A considerable number of Mosaic statutes introduce special provisions for crimes committed against servants. Servants do have firm legal protection, but the character of the reparations to servants is degraded. This whole area is a very complex one, because servitude in Israel was associated with Egyptian bondage, which in turn signified spiritual bondage and death (cf. Lev 25:42-43). The normal principles of balanced recompense no longer work in quite the same way because the servant's status is subordinate, not merely from a political point of view, but from the point of view of the symbolic significance of the nation of Israel as a whole and the symbolic significance of its holiness code. Thus, only by understanding the significance of these statutes in their own redemptive context would it be possible to infer general principles from them. Such an investigation is outside the scope of this work, but a suggestive beginning has been made by James B. Jordan and Gary North.6
Footnotes
1. See also Jordan, The Law of the Covenant, pp. 93-94, 104; and Gary North, Tools of Dominion, chapter 4.

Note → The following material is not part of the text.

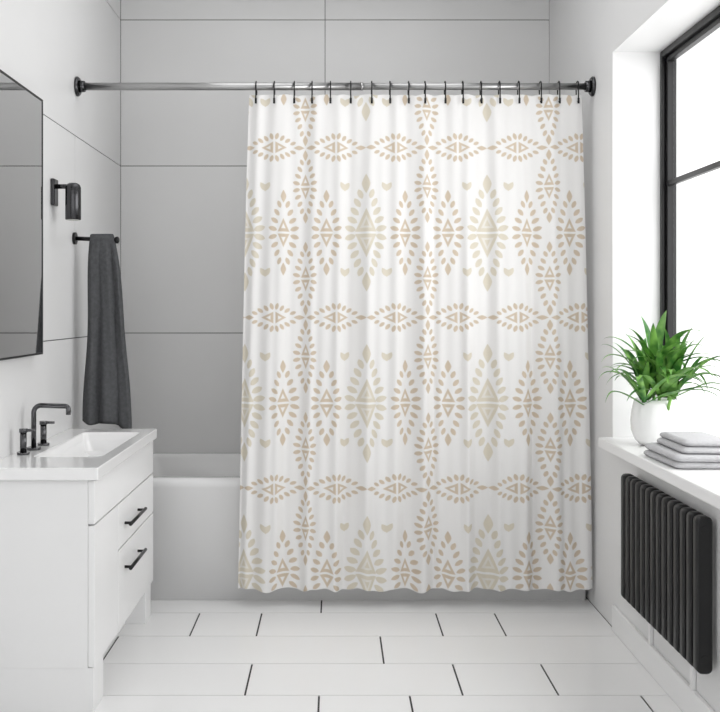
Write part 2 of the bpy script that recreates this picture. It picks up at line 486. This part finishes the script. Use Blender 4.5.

2. Adoption of a child outside family lines would still be necessary when a whole family line was corrupted by abusive practices.
3. But it should be noted that modern states tend to regard all children as belonging to the state rather than to parents and to overreach themselves. They impose ungodly standards on parents and may actually remove children to a foster home merely because the parents have spanked their children! Such tyrannous actions are bound to occur so long as the state recognizes no God-given boundaries to its authority.
4. But in the village setting of Israelite society, such a son would have become a notorious pest to the whole community, and the citation of witnesses would be a mere formality.
5. I do not intend to exclude the possibility of delegating authority, as when parents give permission for a school teacher to use corporal punishment.
6. James B. Jordan, "Slavery in Biblical Perspective," Th.M. thesis, Westminster Theological Seminary, 1980; Gary North, Tools of Dominion: The Case Laws of Exodus (Tyler, TX: Institute for Christian Economics, forthcoming), chapters 1-2.